Ugh. I want to write about it to get it out, but when I write about it, I mostly just depress myself.
My bird is running around the table chewing on every cable she can find. I wonder if she can sense the electrical currents, and is somehow attracted to them? Either that, or she does it to piss me off, because it requires constant attention to prevent her from electrocuting herself. There, now she's chewing on a mouse pad. Yeah, bird, fuck up that mouse pad. Do it. Do it.
That is all.
Monday, January 2, 2012
Adventures in Customer Service: Where I've Been
I've been busy the last couple of months. The holidays are, of course, the busiest time of year for customer servants like myself. I can't say that I'm sorry they're over, which is kind of fucked, because Christmastime is generally my favorite time of year.
"Busy" is something of an understatement. My bosses had us doing fifty-hour weeks for the two weeks preceding Christmas. I was pretty surprised to see how quickly my work deteriorated after my eighth hour. Especially in the second week. Holy shit, I was tired. I'm still recovering, honestly. I could have done without that.
Now, work is back to normal, except now everyone who calls seems to want to be a physical incarnation of all that's wrong with humanity. To hell with them all. I just wish they weren't breeding. Or voting.
Speaking of voting, it's that time of year, and I'm completely apathetic. I can't tell if this means I'm depressed or if I just gave up. I rather hope it's the latter. I have a sneaking suspicion that whoever wins the election, rich people will keep getting richer at the expense of the rest of us, and we'll probably be bombing someone new within the next 5-10 years. Except we'll be doing it with progressively shittier technology as we run out of money.
No, I take that back; I'm not completely apathetic. I actively hope Ron Paul doesn't win. I don't care if I agree with him completely on the subject of American empire, or that he has a lot of good ideas about taking the corruption out of government. Dude wants to outlaw the Department of Education. He's what the internet might call "ax crazy."
(An aside: I'm listening to the soundtrack to the first Godzilla movie as I write this, which lends the activity an emotional intensity that's hard to describe. Godzilla had some intense goddamn music. Ifukube Akira is legend.)
I haven't been writing hardly at all, especially since the overtime business, and it's really kind of bumming me out. Half the reason I'm writing this blog post right now is to warm up and get the juices flowing. If I'm stuck in a dead-end job, I might as well work on some writing. That'll get me feeling better.
You know, speaking of Godzilla, I finally got around to figuring out how to get back my best ringtone ever, the old-school Godzilla theme music. Hells to the yeah.
Anyway, this post is kind of Eeyore-ish, and, well, I feel Eeyore-ish right now. I fucking hate my job and since that's more than half of my waking life, that kind of takes precedence. In general, though, life's not so terrible. I went and saw Streetlight Manifesto and Reel Big Fish in concert a few weeks ago, and they kicked all kinds of ass. The 24 hours I got to go home for Christmas were pretty sweet.
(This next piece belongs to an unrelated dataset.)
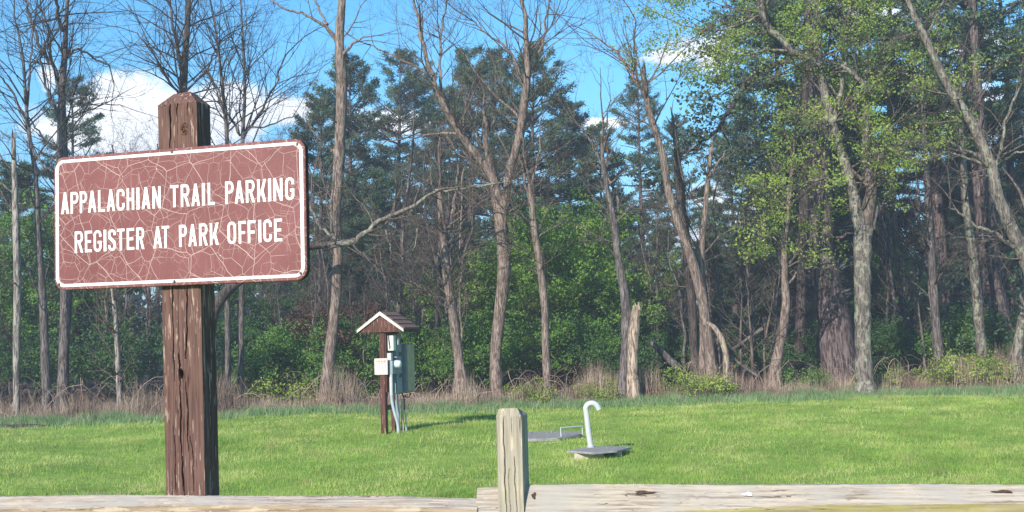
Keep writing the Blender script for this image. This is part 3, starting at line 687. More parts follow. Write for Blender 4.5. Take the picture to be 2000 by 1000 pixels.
pn = lb(lambda b: box(b, ID, .07, .165, .23, .44, .70, 1.76, 0, .006), 'meter_panel', M['cab_grey'])
for z in (.98, 1.36, 1.58):
    def handle(b):
        tubes(b, [(.168, .30, z), (.185, .30, z + .015), (.185, .30, z + .06), (.185, .37, z + .06), (.185, .37, z + .015), (.168, .37, z)], [.007] * 6, 5)
    lb(handle, 'handle', M['black'], pn)
lb(lambda b: box(b, ID, .07, .15, .0, .08, 1.29, 1.42, 0, .005), 'junction_box', M['pvc_w'])
lb(lambda b: box(b, ID, .07, .17, .01, .2, 1.05, 1.285, 0, .005), 'junction_box', M['cab_grey'])
def meter(b):
    tubes(b, [(.17, .135, 1.22), (.20, .135, 1.22), (.255, .135, 1.22), (.275, .135, 1.22), (.283, .135, 1.22)], [.068, .07, .066, .055, .02], 20, cap=True)
lb(meter, 'meter_dome', M['glass_dome'], smooth=True)
cb = lb(lambda b: box(b, ID, .09, .205, .56, .92, .70, 1.57, 0, .006), 'cabinet', M['cab_shade'])  # body coloured dark grey to stand in for shade on its front
lb(lambda b: box(b, ID, .207, .222, .585, .90, .72, 1.55, 0, .004), 'door', M['cab_olive'], cb)
lb(lambda b: tubes(b, [(.14, .56, 1.6), (.14, .50, 1.66), (.14, .46, 1.66)], [.015] * 3, 6), 'cable', M['black'])
lb(lambda b: tubes(b, resamp([(.125, .04, 1.05), (.125, .04, .8), (.13, .04, .60), (.17, .05, .38), (.225, .07, .15), (.23, .07, -.15)], 14), [.028] * 14, 10), 'conduit', M['pvc'], smooth=True)
lb(lambda b: tubes(b, [(.125, .04, 1.05), (.125, .04, .68)], [.031] * 2, 12), 'conduit', M['pvc_w'], smooth=True)
lb(lambda b: tubes(b, resamp([(.12, .28, .70), (.12, .28, .5), (.14, .28, .3), (.15, .26, -.15)], 10), [.033] * 10, 10), 'conduit', M['cab_grey'], smooth=True)
lb(lambda b: box(b, ID, .16, .205, .36, .40, -.15, .60, 0, .006), 'stake', M['palewood'])
lb(lambda b: tubes(b, [(.22, .44, .40), (.225, .44, -.15)], [.014] * 2, 8), 'conduit', M['pvc_w'], smooth=True)
lb(lambda b: tubes(b, resamp([(.17, .40, .70), (.20, .42, .60), (.19, .45, .45), (.21, .44, .38)], 10), [.014] * 10, 6), 'cable', M['black'], smooth=True)
lb(lambda b: tubes(b, resamp([(.24, .60, .70), (.25, .55, .62), (.19, .42, .64), (.17, .40, .70)], 10), [.009] * 10, 6), 'cable', M['black'], smooth=True)
nt = lb(lambda b: box(b, ID, -.142, .108, -.068, -.056, 1.045, 1.33, 0, .003), 'notice_board', M['notice'])
zz = 1.295
if True:
    for k, (w_, h_, xs_) in enumerate(((.018, .026, (-.10, -.072, -.044, -.01, .018, .046, .07)), (.03, .008, (-.095, -.055, -.01, .035)), (.022, .008, (-.085, -.05, -.01, .03, .055)), (.034, .008, (-.1, -.055, .0, .05)), (.026, .008, (-.095, -.05, -.015, .02, .055)), (.03, .008, (-.06, -.015, .02)))):
        lb(lambda b: [box(b, ID, x_, x_ + w_ * .85, -.0700, -.0675, zz - h_, zz) for x_ in xs_], 'printed_line', M['notice_red'], nt)
        zz -= .052 if k == 0 else .036
    lb(lambda b: box(b, ID, -.11, .078, -.0698, -.0675, 1.255, 1.259), 'printed_line', M['notice_red'], nt)

# ------------------------------------------------------------ vent pipe, slabs
m, t = newmat('concrete'); n = noise(t, oc(t), 14, 5, .65)
finish(t, t.ramp(n, [(.3, (.19, .18, .17)), (.6, (.31, .295, .28)), (.8, (.42, .40, .37))]), .9, n, .3, .006, spec=.2); M['concrete'] = m
M['conc_light'] = plain('concrete_light', (.48, .42, .33), .85, .15, 18); M['railgrey'] = plain('rail_metal', (.46, .50, .48), .5, .1, 10, .2)
vb = gpt(1160, 885); vd = float((vb - CAM) @ DV); pp = vd / F        # metres per photo pixel at the slab
def slab(name, label, corners, lift, th):
    c3 = []
    for px, py in corners:
        d = DV + RV * (px - 1000) / F + UV * (500 - py) / F; g = gpt(px, py); zt_ = float(gz(g[0], g[1])) + lift
        c3.append(CAM + d * ((zt_ - CAM[2]) / d[2]))
    c3 = np.array(c3); o_ = c3.mean(0); o_[2] = c3[:, 2].min() - th; root = thing(name, label, 'concrete slab', o_)
    mb = MB(); k = len(c3); top = resamp(np.vstack([c3, c3[:1]]), 28, False)[:-1]; top[:, 2] = c3[:, 2].mean(); k = len(top)
    ctr = top.mean(0); inn = ctr + (top - ctr) * .985; lo = top - [0, 0, .012]; bot = top - [0, 0, th]
    V = np.vstack([inn, lo, bot]); mb.add(V, [[q * k + j, (q + 1) * k + j, (q + 1) * k + (j + 1) % k, q * k + (j + 1) % k] for q in (0, 1) for j in range(k)]); mb.add(V[:k], [list(range(k))]); mb.add(V[2 * k:], [list(range(k - 1, -1, -1))])
    mb.build('slab', M['concrete'], root, False); return root, top
vr, vt = slab('vent_slab', 'low grey concrete slab with the white hooked vent pipe standing on it', [(1108, 880), (1160, 886), (1205, 881), (1236, 873), (1180, 869), (1140, 872)], .08, .03)
ztop = vt[0, 2]
mb = MB(); q = gpt(1207, 891); dd = float((q - CAM) @ DV); rr = 8.5 * dd / F
tubes(mb, [(q[0], q[1] + rr, q[2] - .1), (q[0], q[1] + rr, ztop - .031)], [rr, rr], 18, cap=True); mb.build('pedestal', M['conc_light'], vr)
def zhit(px, py, z): d = DV + RV * (px - 1000) / F + UV * (500 - py) / F; return CAM + d * ((z - CAM[2]) / d[2])
mb = MB(); q0 = zhit(1125, 884, ztop - .03); q1 = zhit(1180, 886, ztop - .03)
fr_ = FR((q0 + q1) / 2 + np.array([0, .12, 0]), 0); box(mb, fr_, -.24, .22, -.06, .3, -.2, -.001); mb.build('footing', M['conc_light'], vr, False)
vbp = zhit(1154, 873.5, ztop); vd = float((vbp - CAM) @ DV); s_ = vd / F
vp = thing('vent_pipe', 'white candy-cane shaped vent pipe standing on the low slab', 'pipe', vbp)
pts = [P(px, py, vd) for px, py in ((1154, 873.5), (1149, 840), (1145.5, 806))]
mb = MB(); tubes(mb, resamp(pts, 8), [5.6 * s_] * 8, 20, cap=True); mb.build('pipe', M['pvc_w'], vp)
mb = MB(); arcp = [P(px, py, vd) for px, py in ((1145.3, 806), (1144, 799), (1145.5, 793), (1150, 789), (1156, 787.5), (1162, 789), (1166.5, 793), (1170, 800))]
tubes(mb, resamp(arcp, 16), [5.5 * s_] * 16, 20, cap=True); mb.build('bend', M['pvc_w'], vp)
mb = MB(); tubes(mb, [P(1154, 874.5, vd), P(1153.6, 870, vd)], [8 * s_] * 2, 20, cap=True); mb.build('flange', M['railgrey'], vp)
r2, t2 = slab('tank_slab', 'flat grey concrete slab in the grass behind the vent pipe', [(985, 853), (1040, 857.5), (1090, 856), (1138, 849), (1132, 843), (1085, 841), (1000, 842)], .045, .05)
z2 = t2[0, 2]; hd = float((zhit(1096, 850, z2) - CAM) @ DV)
hr = thing('handrail', 'low pale metal handrail standing on the rear concrete slab', 'handrail', zhit(1096, 850, z2))
a_, b_ = zhit(1096, 853, z2), zhit(1138, 849, z2)
ua = P(1095, 836, float((a_ - CAM) @ DV)); ub = P(1137.5, 832.5, float((b_ - CAM) @ DV))
for lo, up in ((a_, ua), (b_, ub)):
    mb = MB(); tubes(mb, [lo, up], [.013] * 2, 8, cap=True); mb.build('leg', M['railgrey'], hr)
mb = MB(); tubes(mb, [ua, ub], [.016] * 2, 8, cap=True); mb.build('top_bar', M['railgrey'], hr)
mb = MB(); tubes(mb, [ua * .5 + a_ * .5, ub * .5 + b_ * .5], [.009] * 2, 8, cap=True)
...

Always good to see people. I'm still really enjoying living in Seattle, though I wish I had money to actually do shit. And now I have my Godzilla ringtone back. There. Happy ending.
Okay, now I'm gonna go write something crappy about fictional war criminals on Mars that I sympathize with more than the dumb fucking southerners who call in every day. That says a great deal about either me or them. Or maybe both.